What to work on:
Below are records; work out how many of their lines contain "Python" and give only that number.

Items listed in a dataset
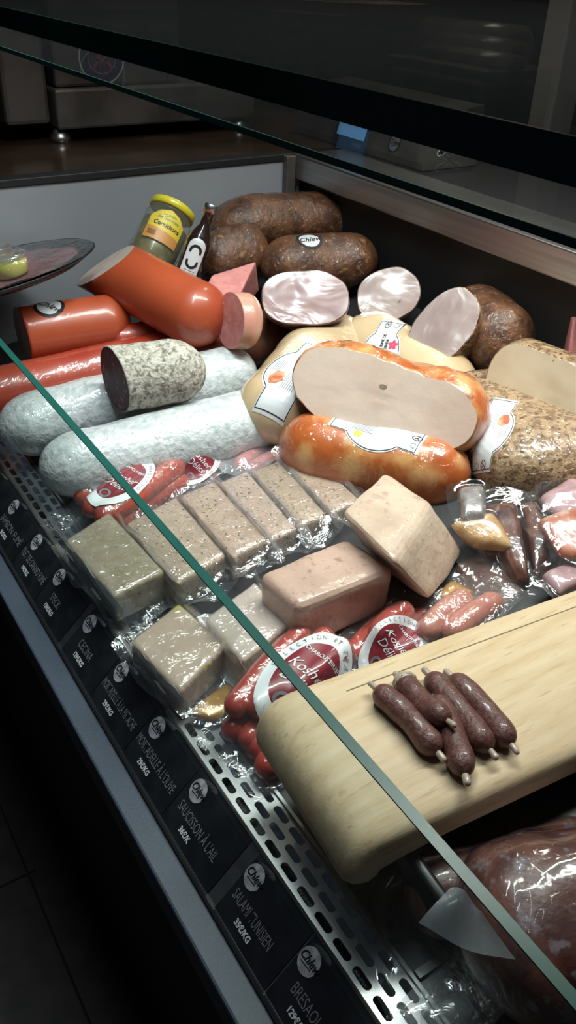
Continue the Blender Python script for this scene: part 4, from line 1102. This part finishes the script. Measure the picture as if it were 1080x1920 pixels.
# ------------------------------------------------------------------ frankfurter packs
def dogpack(name, ends, rad, m_, label, fm, logo=None, seed=0, marg=0.02, group='frankfurter packs', amp=0.0018, flare=0.012, n=54):
    """ends: list of (p0,p1) sausage axes in world"""
    allp = [p for e in ends for p in e]
    c = sum(allp, V()) / len(allp); zmin = min(p.z for p in allp) - rad
    root = empty(name, V((c.x, c.y, zmin)), label=label, category='sausage pack', group=group)
    objs = []
    for i, (a, b) in enumerate(ends):
        mid = a.lerp(b, 0.5) + V((0, 0, 0.002)) + (b - a).cross(V((0, 0, 1))).normalized() * 0.004 * ((i % 3) - 1)
        objs.append(mk('frankfurter', tube([a, mid, b], rad, 20, 1.1, 0.0006, i), m_, root))
    u = (ends[0][1] - ends[0][0]); u.z = 0
    L = u.length / 2; un = u.normalized(); vn = V((0, 0, 1)).cross(un)
    wd = max(abs((p - c).dot(vn)) for p in allp) + rad
    Lm = max(abs((p - c).dot(un)) for p in allp)
    fb = drape(objs, V((c.x, c.y, 0)), un, Lm + marg, wd + marg * 0.6, zground(0.003), n=n, amp=amp, flare=flare, seed=seed, it=6)
    fo = mk('pack_film', fb, fm, root)
    if logo:
        lc__, ldir, s = logo
        bv_ = bvh_of([fo])
        nn_ = (cam_dir(lc__) + V((0, 0, 1))).normalized()
        rg_ = decal('label_ring', disc_mesh(0.066 * s, 0.038 * s, 0.72), paper, root, bv_, lc__, nn_, ldir, 0.0008)
        decal('label_centre', disc_mesh(0.066 * s * 0.72, 0.038 * s * 0.72), burg, rg_, bv_, lc__, nn_, ldir, 0.0008)
        decal('brand_script', text_mesh('Kosher\nDélice', 0.0185 * s, 0.85, 0.4, -PI / 2, (-0.004 * s, 0.0)), ink_w, rg_, bv_, lc__, nn_, ldir, 0.0016)
        decal('label_word', text_mesh('CHARCUTERIE', 0.0070 * s, 0.9, 0, -PI / 2, (0.029 * s, 0.0), bold=0.0001), ink_w, rg_, bv_, lc__, nn_, ldir, 0.0016)
        b__ = disc_mesh(0.009 * s, 0.009 * s, 0.6, 24, 2)
        for v in b__.verts: v.co += V((-0.038 * s, 0, 0))
        decal('seal', b__, ink_g, rg_, bv_, lc__, nn_, ldir, 0.0016)
        # ring lettering
        letters = 'SÉLECTION ET TRADITION'
        lt = []
        a_r, b_r = 0.066 * s * 0.86, 0.038 * s * 0.86
        for i, ch in enumerate(letters):
            if ch == ' ': continue
            th = 1.75 - 3.5 * i / (len(letters) - 1)
            x_, y_ = a_r * math.cos(th), b_r * math.sin(th)
            tx_, ty_ = a_r * math.sin(th), -b_r * math.cos(th)
            lt.append(text_mesh(ch, 0.0075 * s, 0.9, 0, math.atan2(ty_, tx_), (x_, y_)))
        decal('ring_lettering', join(lt), paper_txt, rg_, bv_, lc__, nn_, ldir, 0.0016)
    return root
def seg(x0, y0, x1, y1, z0, z1=None): return (P(x0, y0, z0), P(x1, y1, z1 if z1 is not None else z0))
dogpack('frankfurter_pack', [seg(146, 940, 285, 838, 0.030, 0.036), seg(160, 962, 318, 846, 0.048, 0.054), seg(182, 978, 340, 868, 0.046, 0.052), seg(200, 992, 350, 898, 0.026, 0.030), seg(170, 965, 320, 872, 0.018, 0.020)], 0.0185, hotdog_far,
        'orange-red frankfurter pack with oval burgundy label, beside the front white sausage', F1, (P(228, 900, 0.070), P(275, 865, 0.070) - P(180, 935, 0.070), 1.0), seed=1)
dogpack('frankfurter_pack', [seg(345, 895, 425, 828, 0.030, 0.034), seg(370, 900, 445, 842, 0.030, 0.034), seg(352, 872, 432, 822, 0.052, 0.056)], 0.0145, hotdog_far,
        'frankfurter pack with oval label, partly hidden behind the pâté pouches', F1, (P(374, 855, 0.072), P(410, 828, 0.072) - P(340, 888, 0.072), 0.72), seed=2)
dogpack('frankfurter_pack', [seg(440, 880, 520, 832, 0.036, 0.040), seg(455, 892, 540, 845, 0.036, 0.040)], 0.014, hotdog,
        'frankfurter pack in pinkish film wedged between white sausage and orange turkey', F2, None, seed=3)
dogpack('frankfurter_pack', [seg(425, 1385, 590, 1185, 0.024, 0.03), seg(455, 1400, 620, 1200, 0.024, 0.03), seg(485, 1400, 645, 1215, 0.024, 0.03), seg(430, 1340, 575, 1180, 0.050, 0.055), seg(470, 1340, 620, 1185, 0.052, 0.057), seg(520, 1320, 655, 1205, 0.05, 0.056)], 0.0145, hotdog,
        'bright red frankfurter pack with oval label, tucked under the wooden board corner', F1, (P(572, 1262, 0.072), P(640, 1195, 0.072) - P(500, 1330, 0.072), 1.12), seed=4)
dogpack('frankfurter_pack', [seg(650, 1240, 760, 1140, 0.034), seg(690, 1240, 800, 1150, 0.034), seg(730, 1240, 828, 1165, 0.034), seg(700, 1200, 770, 1140, 0.058)], 0.0150, hotdog,
        'bright red frankfurter pack with oval label, below the large pink loaf', F1, (P(742, 1200, 0.068), P(800, 1165, 0.068) - P(690, 1235, 0.068), 0.8), seed=5)
dogpack('sausage_pack', [seg(790, 1195, 880, 1118, 0.052, 0.056), seg(835, 1195, 935, 1122, 0.052, 0.056)], 0.0165, pink_dog,
        'pack of pale pink sausages at the far edge of the wooden board', F1, None, seed=6, group='pale sausage pack')
dogpack('frankfurter_pack', [seg(466, 1415, 560, 1365, 0.018), seg(480, 1448, 580, 1395, 0.018)], 0.0165, hotdog,
        'dim red frankfurter pack in shade directly below the wooden board corner', FT, None, seed=7)

# ------------------------------------------------------------------ charcuterie pouches at the right
def flatpack(name, quad, thick, m_, label, fm=FP, marg=0.014, seed=0, amp=0.004, cat='vacuum pack', bev=0.006, part='meat', group=None, flare=0.02, namp=0.004, fr=26):
    """quad: 4 px,py,z corners of the top; the body is a swollen slab of that outline"""
    t4 = [P(*q) for q in quad]
    n_ = (t4[1] - t4[0]).cross(t4[3] - t4[0]).normalized()
    if n_.z < 0: n_ = -n_
    b4 = [p - n_ * thick for p in t4]
    c = sum(t4, V()) / 4
    root = empty(name, c - n_ * thick, label=label, category=cat)
    if group: root['group'] = group
    N = 16; bm = bmesh.new()
    top_, bo_ = {}, {}
    for i in range(N + 1):
        for j in range(N + 1):
            a, b = i / N, j / N
            p = t4[0].lerp(t4[1], a).lerp(t4[3].lerp(t4[2], a), b)
            ea = (2 * a - 1); eb = (2 * b - 1)
            q = max(0, (1 - ea ** 4) * (1 - eb ** 4)) ** 0.5
            # round outline
            k = 1 - 0.10 * (abs(ea * eb) ** 3)
            p = c + (p - c) * k
            top_[i, j] = bm.verts.new(p + n_ * (thick * (q - 1) * 0.5 + namp * q * noise.noise(p * fr + V((seed, 0, 0)))))
            bo_[i, j] = bm.verts.new(p - n_ * (thick * (0.5 + 0.5 * q))) if 0 < i < N and 0 < j < N else top_[i, j]
    for i in range(N):
        for j in range(N):
            bm.faces.new((top_[i, j], top_[i + 1, j], top_[i + 1, j + 1], top_[i, j + 1]))
            f = [bo_[i, j], bo_[i, j + 1], bo_[i + 1, j + 1], bo_[i + 1, j]]
            bm.faces.new(f)
    bmesh.ops.recalc_face_normals(bm, faces=bm.faces)
    o = mk(part, bm, m_, root)
    u = t4[1] - t4[0]; u = (u - n_ * u.dot(n_)); v_ = t4[3] - t4[0]
    vv_ = n_.cross(u.normalized())
    hu = max(abs((p - c).dot(u.normalized())) for p in t4); hv = max(abs((p - c).dot(vv_)) for p in t4)
    fb = drape([o], c, u, hu + marg, hv + marg, lambda p: -thick * 0.55, n=50, amp=0.0012, flare=flare * 0.6, seed=seed, it=9, up=n_, corner=0.6)
    # keep the film on the side facing up only
    mk('pouch_film', fb, fm, root)
    return root
flatpack('cured_meat_pouch', [(845, 975, 0.115), (930, 950, 0.125), (975, 1030, 0.10), (890, 1020, 0.095)], 0.03, fat, 'vacuum pouch of yellowish fat-edged cured meat, right of the pale pâté chunk', seed=1)
flatpack('silver_wrapped_piece', [(858, 905, 0.135), (912, 900, 0.14), (914, 968, 0.125), (862, 972, 0.12)], 0.03, silver, 'small silvery wrapped piece above the fat-edged pouch', seed=2, marg=0.008)
flatpack('dried_duck_pouch', [(905, 930, 0.118), (972, 925, 0.125), (1000, 1090, 0.085), (958, 1075, 0.08)], 0.04, magret, 'narrow dark red dried duck breast in a pointed pouch', seed=3)
flatpack('dried_duck_pouch', [(975, 930, 0.115), (1010, 925, 0.12), (1040, 1060, 0.09), (1000, 1075, 0.085)], 0.03, magret, 'dark red dried duck pouch between the pointed one and the ham slices', seed=4)
flatpack('ham_slices_pouch', [(1010, 965, 0.145), (1090, 940, 0.15), (1130, 1040, 0.13), (1055, 1040, 0.125)], 0.02, cured, 'pouch of cured ham slices with orange edge at the right side', seed=5)
flatpack('ham_slices_pouch', [(1005, 925, 0.13), (1075, 885, 0.14), (1130, 920, 0.14), (1060, 975, 0.13)], 0.022, lilac, 'pouch of pale lilac ham slices below the herb turkey', seed=6)
flatpack('ham_slices_pouch', [(1015, 1070, 0.105), (1070, 1045, 0.11), (1110, 1075, 0.11), (1050, 1110, 0.10)], 0.02, lilac, 'small pouch of pink ham slices touching the far edge of the board', seed=7)
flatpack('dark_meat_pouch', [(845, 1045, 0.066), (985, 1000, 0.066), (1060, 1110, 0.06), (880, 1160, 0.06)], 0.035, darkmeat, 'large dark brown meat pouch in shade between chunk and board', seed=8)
flatpack('gold_backed_pack', [(815, 1115, 0.06), (845, 1080, 0.065), (895, 1105, 0.065), (870, 1140, 0.06)], 0.015, gold, 'gold backed slice pack beside the pale pink sausages', seed=9)
flatpack('gold_backed_pack', [(345, 1335, 0.018), (430, 1270, 0.018), (470, 1300, 0.018), (400, 1350, 0.018)], 0.012, gold, 'gold backed slice pack at the grille beside the bright red frankfurters', seed=10, marg=0.022)

# big marbled salami bag at the bottom right
pS0, pS1 = P(815, 1735, 0.055), P(1190, 1640, 0.075)
sb = empty('salami_bag', (0.42, 0.25, 0.0), label='large dark marbled salami in a loose clear bag at the bottom right', category='vacuum pack')
so = mk('salami', body(P(862, 1760, 0.075), P(1260, 1690, 0.085), 0.078, 0.062, e0=0.06, e1=0.04, amp=0.006, fr=14, seed=4), big_salami, sb)
s2 = mk('salami', body(P(765, 1700, 0.045), P(1130, 1590, 0.05), 0.035, 0.035, e0=0.03, e1=0.03, amp=0.004, fr=14, seed=14), big_salami, sb)
c = P(930, 1700, 0.0)
fb = drape([so, s2], V((c.x + 0.02, c.y, 0)), (pS1 - pS0), 0.16, 0.125, zground(0.006), n=80, amp=0.004, flare=0.03, seed=9, it=12, fr=18)
mk('bag_film', fb, FP, sb)
# stiff seal flap of the bag
fl = bmesh.new(); q4 = [P(846, 1664, 0.15), P(905, 1700, 0.15), P(965, 1805, 0.13), P(783, 1738, 0.13)]
NN = 14; vv = {}
for i in range(NN + 1):
    for j in range(NN + 1):
        a, b = i / NN, j / NN
        p = q4[0].lerp(q4[1], a).lerp(q4[3].lerp(q4[2], a), b)
        vv[i, j] = fl.verts.new(p + V((0, 0, 0.006 * math.sin(a * 5 + b * 2))))
for i in range(NN):
    for j in range(NN): fl.faces.new((vv[i, j], vv[i + 1, j], vv[i + 1, j + 1], vv[i, j + 1]))
mk('seal_flap', fl, FM, sb, label='milky folded seal flap')
fp = empty('empty_film_pouch', P(835, 1900, 0.0), label='crumpled clear film at the bottom edge over the grille end', category='film')
base = mk('fold', body(P(790, 1925, 0.012), P(880, 1890, 0.014), 0.012, 0.010, n=30, m=20, amp=0.003, fr=40), FT, fp)
c = P(840, 1905, 0.0)
mk('film_sheet', drape([base], V((c.x, c.y, 0)), V((1, 0, 0)), 0.045, 0.03, zground(0.004), n=30, amp=0.004, flare=0.02, seed=5), F2, fp)
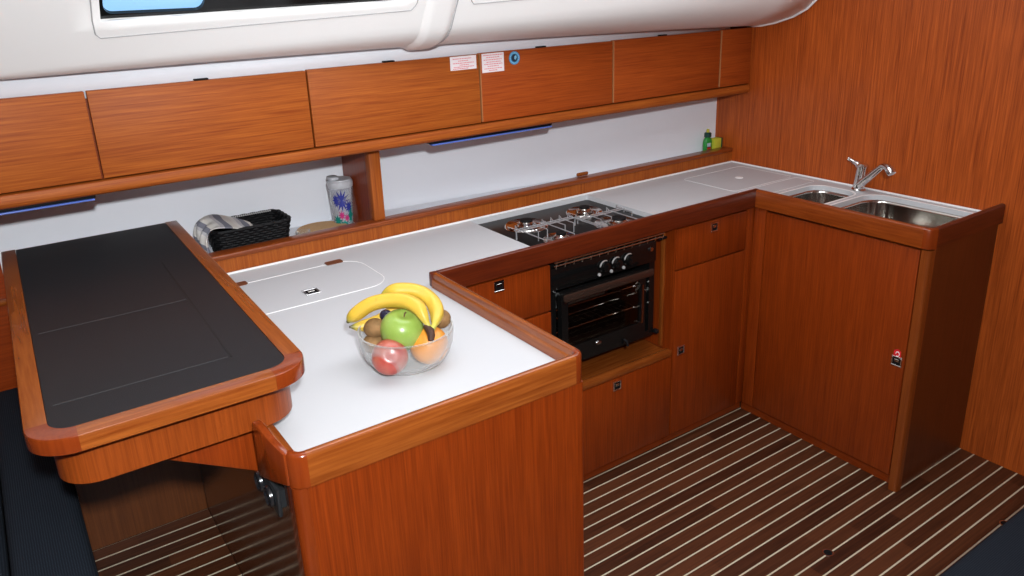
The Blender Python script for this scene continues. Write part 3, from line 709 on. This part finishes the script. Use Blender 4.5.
# ------------------------------------------------------------------ seating
mb = MB(); mb.box(-2.39, XL + .005, -3.19, .088, 0.001, .255); struct('floor', mb, 'floor')      # raised sole under the table
st = thing('bench_seat', (-1.2, -.6, .255), 'navy woven bench seat beside the knee space of the black-topped table', 'seat')
mb = MB(); mb.box(-1.9, -.715, -1.75, .085, .256, .578); mb.build('seat_base', 'veneerZ', st)
mb = MB(); mb.box(-.838, -.706, -1.75, .29, .58, .70, bev=.022, seg=4); mb.build('seat_cushion', 'fabric', st)
mb = MB(); mb.box(-1.9, -.8395, -1.75, .29, .58, .70, bev=.022, seg=4); mb.build('seat_cushion', 'fabric', st)
mb = MB(); mb.box(-1.9, -.742, .302, .33, .40, 1.045); mb.build('backrest_panel', 'veneerX', st)
mb = MB(); mb.box(-1.9, -.745, .286, .3015, .925, .94, bev=.004); mb.build('backrest_ledge', 'solidX', st)
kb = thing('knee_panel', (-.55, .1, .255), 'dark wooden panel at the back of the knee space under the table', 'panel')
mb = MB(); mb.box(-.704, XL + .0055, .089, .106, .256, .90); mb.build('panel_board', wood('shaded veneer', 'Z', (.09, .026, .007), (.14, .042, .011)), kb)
se = thing('settee', (1.5, -1.7, 0), 'dark navy settee end in the near corner of the cabin sole', 'seat')
mb = MB(); mb.prism(rrect(.70, 1.95, -2.2, -1.40, .05, 5), 0, .28); mb.build('settee_base', 'veneerZ', se)
mb = MB(); mb.prism(rrect(.66, 1.96, -2.25, -1.365, .06, 6), .281, .40, bev=.02, seg=3); mb.build('settee_cushion', 'fabric', se)

# ------------------------------------------------------------------ floor rings
def lift_ring(x, y, label):
    r_ = thing('floor_lift_ring', (x, y, 0), label, 'ring pull', None)
    b = MB(); b.lathe([(.013, .0002), (.017, .0002), (.017, .0016), (.013, .0016), (.013, .0002)], (x, y, 0), 24); b.build('ring', 'steel', r_)
    b = MB(); b.lathe([(0, .0002), (.0128, .0002), (.0128, .0010), (0, .0010)], (x, y, 0), 24); b.build('finger_hole', 'matblack', r_)
lift_ring(1.134, -.922, 'small dark round lift ring in the open part of the sole')
lift_ring(1.687, -1.173, 'small dark round lift ring in the sole beside the settee')
b = MB(); b.lathe([(0, .0002), (.005, .0002), (.004, .0010), (0, .0010)], (1.038, -.302, 0), 16)
tag(b.build('floor_plug', 'matblack'), 'tiny dark screw plug in the sole before the oven cupboard', 'plug')

# ------------------------------------------------------------------ things on the shelf
# woven basket
bk = thing('basket', (-.08, .37, .905), 'black woven plastic basket on the shelf behind the coaming', 'basket')
Mt = Matrix.Translation((-.085, .385, .906))
def bpt(u, v, z): return (-.088 + u, .388 + v, .906 + z)
mb = MB(); hw, hd, H = .118, .075, .094
def ring_at(z, k): return rrect(-hw * k, hw * k, -hd * k, hd * k, .03 * k, 5)
NZ = 12
for i in range(NZ):
    z = .006 + i * (H - .01) / (NZ - 1); k = .84 + .16 * z / H
    p = ring_at(z, k); pts = []
    n = len(p); 
    # resample the loop evenly, weaving in and out
    L = [0]; 
    for j in range(n): L.append(L[-1] + (Vector(p[(j + 1) % n]) - Vector(p[j])).length)
    m_ = 96
    for q in range(m_ + 1):
        s_ = L[-1] * q / m_ % L[-1]; j = max(jj for jj in range(n) if L[jj] <= s_ + 1e-9)
        a = Vector(p[j]); c = Vector(p[(j + 1) % n]); t = (s_ - L[j]) / max(1e-9, L[j + 1] - L[j]); w_ = a.lerp(c, t)
        o_ = w_.normalized() * .0022 * (1 if (q // 2 + i) % 2 else -1)
        pts.append(bpt(w_.x + o_.x, w_.y + o_.y, z))
    mb.tube(pts, .0044 if i < NZ - 1 else .0062, 6)
mb.build('basket_weave', 'matblack', bk)
mb = MB()
p0, p1 = ring_at(0, .83), ring_at(H, .985); mb.grid([[bpt(x, y, 0.003) for x, y in p0], [bpt(x, y, H - .004) for x, y in p1]], closed=True)
mb.bm.faces.new([mb.bm.verts.new(bpt(x, y, .003)) for x, y in p0]); mb.build('basket_wall', 'matblack', bk)
mb = MB(); p1 = ring_at(H, 1.0)
for j in range(0, 40):
    s_ = j / 40 * 2 * (hw + hd) * 2 / 2
for t in range(30):
    u = -hw * .8 + 2 * hw * .8 * t / 29
    for v in (hd * .99, ): mb.box(*[c for pr_ in zip(bpt(u - .0019, v - .0105, H - .002), bpt(u + .0019, v - .0055, H + .0025)) for c in pr_])
mb.build('rim_stitching', plain('pale stitch', (.45, .45, .45), .5), bk)
# striped cloth draped over the basket's end
def cloth_mat():
    m, nt, b = new_mat('striped dishcloth'); L = nt.links; N = nt.nodes.new
    uv = N('ShaderNodeUVMap'); sp = N('ShaderNodeSeparateXYZ'); L.new(uv.outputs[0], sp.inputs[0])
    mu = N('ShaderNodeMath'); mu.operation = 'MULTIPLY'; mu.inputs[1].default_value = 4.5; L.new(sp.outputs['Y'], mu.inputs[0])
    fr = N('ShaderNodeMath'); fr.operation = 'FRACT'; L.new(mu.outputs[0], fr.inputs[0])
    cr = N('ShaderNodeValToRGB'); cr.color_ramp.interpolation = 'CONSTANT'; e = cr.color_ramp.elements
    e[0].position = 0; e[0].color = (.66, .64, .60, 1); e[1].position = .3; e[1].color = (.20, .21, .26, 1)
    q = e.new(.62); q.color = (.52, .52, .55, 1); q = e.new(.8); q.color = (.70, .69, .67, 1)
    L.new(fr.outputs[0], cr.inputs['Fac']); L.new(cr.outputs['Color'], b.inputs['Base Color']); b.inputs['Roughness'].default_value = .9
    return m
def draped():
    b = bmesh.new(); uvl = b.loops.layers.uv.new('UVMap'); NU, NV = 18, 16; V = []
    for i in range(NU):
        row = []
        for j in range(NV):
            u = i / (NU - 1); v = j / (NV - 1)
            # v: from inside the basket over the end rim and down the outside; u: along the end
            a = v * 2.35
            prof = [(0.120, .086), (.085, .102), (.045, .116), (0.010, .124), (-.022, .118), (-.040, .094), (-.046, .060), (-.036, .028), (-.026, .006)]
            s_ = v * (len(prof) - 1); k = min(int(s_), len(prof) - 2); t = s_ - k
            px_ = prof[k][0] * (1 - t) + prof[k + 1][0] * t; pz_ = prof[k][1] * (1 - t) + prof[k + 1][1] * t
            fan = 1 + .25 * v
            wob = .006 * math.sin(u * 17 + v * 3) * (v > .45) + .003 * math.sin(u * 9 - v * 11)
            yy = (u - .5) * .155 * (1.0 - .25 * v) * (.35 + .65 * min(1, v * 3)) + .010 * math.sin(v * 4)
            row.append(b.verts.new((-.196 + px_ - wob + .012 * (1 - u) * (1 - v) , .352 + yy + .01, .906 + pz_ + wob * .6 - .022 * (1 - u) * (1 - v))))
        V.append(row)
    for i in range(NU - 1):
        for j in range(NV - 1):
            f = b.faces.new((V[i][j], V[i + 1][j], V[i + 1][j + 1], V[i][j + 1]))
            for l, (a, c) in zip(f.loops, ((i, j), (i + 1, j), (i + 1, j + 1), (i, j + 1))): l[uvl].uv = (a / (NU - 1) * .9, c / (NV - 1))
    for f in b.faces: f.smooth = True
    me = bpy.data.meshes.new('dishcloth'); b.to_mesh(me); b.free(); me.materials.append(cloth_mat())
    o = bpy.data.objects.new('dishcloth', me); COL.objects.link(o)
    m_ = o.modifiers.new('t', 'SOLIDIFY'); m_.thickness = .003
    m_ = o.modifiers.new('s', 'SUBSURF'); m_.levels = 1; m_.render_levels = 1
    return o
tag(draped(), 'crumpled grey and white striped cloth hanging over the end of the black basket', 'cloth')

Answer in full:
2